先週のランド円は、週明け月曜に電力会社エスコムが最大で6000メガワット分の計画停電を行うと発表、これは計画停電が始まった2008年以降で最大規模となることから、南ア経済への悪影響を懸念した売りが先行しました。前週末に7.43レベルだったランド円は、翌10日には7.31レベルの安値をつけましたが、その後FOMCを経てほぼ下げる前の水準までじり高。さらに木曜にはトランプ大統領の米中通商協議合意間近の発言に大幅上昇となりました。
南アにとって最大の貿易国である中国の対米通商交渉がとりあえず第1段階の決着を見そうなことからランドが対ドルで買われると同時にドル円はリスクオンで上昇と、ランド円はダブルで上昇の後押しを受け7.63まで上昇。その後、金曜は中国の懸念含みの合意とトランプ大統領弾劾訴追のヘッドラインにやや下押ししての引けとなりました。
これまで長い間の懸案事項だった米中通商協議はとりあえず合意署名が1月に見えたことで、いったん好材料から落ちる可能性が高い一方で、南ア国内の経済状況に対する懸念や来年の選挙戦に向けての米国内での民主党によるトランプ大統領への訴追など、どう見てもランド円にとっては悪材料のほうが多い状況です。しかも、徐々に年末に向けて取引が細ってくるでしょうから、基本はもみあいの中でやや上値が重たくなりやすいというのが冷静な見方かと思われます。
特に目立った材料がありませんので、いつもの4時間足チャート(上からランド円、ドルランド、ドル円)を見てみましょう。

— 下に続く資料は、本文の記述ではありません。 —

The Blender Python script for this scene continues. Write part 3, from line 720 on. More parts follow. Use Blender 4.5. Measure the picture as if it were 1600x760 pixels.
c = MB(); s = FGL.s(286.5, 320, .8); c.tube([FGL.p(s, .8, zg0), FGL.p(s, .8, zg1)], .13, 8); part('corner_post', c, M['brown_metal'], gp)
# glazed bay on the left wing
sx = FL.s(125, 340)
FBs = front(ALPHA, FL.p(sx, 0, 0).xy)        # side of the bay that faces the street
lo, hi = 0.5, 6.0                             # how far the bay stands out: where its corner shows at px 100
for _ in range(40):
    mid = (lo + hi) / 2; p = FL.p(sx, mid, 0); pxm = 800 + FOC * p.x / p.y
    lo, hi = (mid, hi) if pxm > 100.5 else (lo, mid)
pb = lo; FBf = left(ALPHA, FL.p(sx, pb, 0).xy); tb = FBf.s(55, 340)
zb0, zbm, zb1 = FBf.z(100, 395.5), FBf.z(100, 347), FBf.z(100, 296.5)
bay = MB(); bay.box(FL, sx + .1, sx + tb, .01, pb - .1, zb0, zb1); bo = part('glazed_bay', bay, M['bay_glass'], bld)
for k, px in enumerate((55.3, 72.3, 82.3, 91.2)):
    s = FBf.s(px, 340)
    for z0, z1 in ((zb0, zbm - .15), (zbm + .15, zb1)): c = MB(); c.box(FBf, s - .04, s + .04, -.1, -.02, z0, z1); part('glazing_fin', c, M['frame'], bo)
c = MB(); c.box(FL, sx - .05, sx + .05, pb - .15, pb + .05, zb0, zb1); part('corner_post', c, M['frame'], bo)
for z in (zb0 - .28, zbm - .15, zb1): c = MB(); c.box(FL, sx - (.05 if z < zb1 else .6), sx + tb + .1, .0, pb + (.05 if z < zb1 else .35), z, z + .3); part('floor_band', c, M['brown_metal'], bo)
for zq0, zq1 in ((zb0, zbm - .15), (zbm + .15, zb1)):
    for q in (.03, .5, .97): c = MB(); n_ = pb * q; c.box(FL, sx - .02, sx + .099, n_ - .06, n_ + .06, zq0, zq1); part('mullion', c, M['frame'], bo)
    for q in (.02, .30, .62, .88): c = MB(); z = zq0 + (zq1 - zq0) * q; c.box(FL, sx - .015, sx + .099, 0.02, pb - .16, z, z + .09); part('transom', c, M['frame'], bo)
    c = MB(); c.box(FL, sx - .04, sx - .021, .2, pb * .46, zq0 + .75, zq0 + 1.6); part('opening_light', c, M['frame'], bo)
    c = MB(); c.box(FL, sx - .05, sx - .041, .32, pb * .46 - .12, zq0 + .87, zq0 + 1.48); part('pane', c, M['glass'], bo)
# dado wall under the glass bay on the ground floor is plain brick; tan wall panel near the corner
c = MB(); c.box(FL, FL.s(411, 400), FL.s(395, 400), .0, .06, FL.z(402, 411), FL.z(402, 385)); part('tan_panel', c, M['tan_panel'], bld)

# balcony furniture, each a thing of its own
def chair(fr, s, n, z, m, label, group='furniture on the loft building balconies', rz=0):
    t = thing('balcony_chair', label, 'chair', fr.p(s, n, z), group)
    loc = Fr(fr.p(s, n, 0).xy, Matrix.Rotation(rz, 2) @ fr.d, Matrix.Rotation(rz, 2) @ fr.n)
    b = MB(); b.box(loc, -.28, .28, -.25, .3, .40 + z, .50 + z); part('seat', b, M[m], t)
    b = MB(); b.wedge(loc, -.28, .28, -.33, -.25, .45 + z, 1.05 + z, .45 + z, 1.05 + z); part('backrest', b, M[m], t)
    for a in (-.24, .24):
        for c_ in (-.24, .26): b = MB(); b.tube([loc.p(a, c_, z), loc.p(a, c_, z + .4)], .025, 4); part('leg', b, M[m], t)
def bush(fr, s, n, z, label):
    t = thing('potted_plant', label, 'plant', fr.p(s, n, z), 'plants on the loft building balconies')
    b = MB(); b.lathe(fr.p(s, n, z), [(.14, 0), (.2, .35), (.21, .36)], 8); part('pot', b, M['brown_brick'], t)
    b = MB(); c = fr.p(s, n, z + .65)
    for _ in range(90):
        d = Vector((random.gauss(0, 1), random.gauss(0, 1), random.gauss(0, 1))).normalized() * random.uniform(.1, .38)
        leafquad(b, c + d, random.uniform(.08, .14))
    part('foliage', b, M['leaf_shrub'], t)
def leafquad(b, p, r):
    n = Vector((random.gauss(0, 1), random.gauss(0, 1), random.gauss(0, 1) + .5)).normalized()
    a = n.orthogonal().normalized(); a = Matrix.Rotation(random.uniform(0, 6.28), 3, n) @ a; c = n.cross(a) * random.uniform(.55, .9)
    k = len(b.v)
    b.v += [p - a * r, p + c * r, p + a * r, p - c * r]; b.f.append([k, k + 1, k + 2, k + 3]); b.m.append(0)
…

先週の値幅が大きかったこともあって、明らかに安値も高値も見てしまったというチャートです。現状はその半値7.47レベルをサポートにしつつも、61.8%押しの7.43がトランプ大統領発言前の水準と重なりますので、最大で同水準までの押しは考えられます。また上値に関しては先週の高値を当面のレジスタンスと見てよいでしょう。今週は7.43レベルをサポートに7.63レベルをレジスタンスとする週を見ておきます。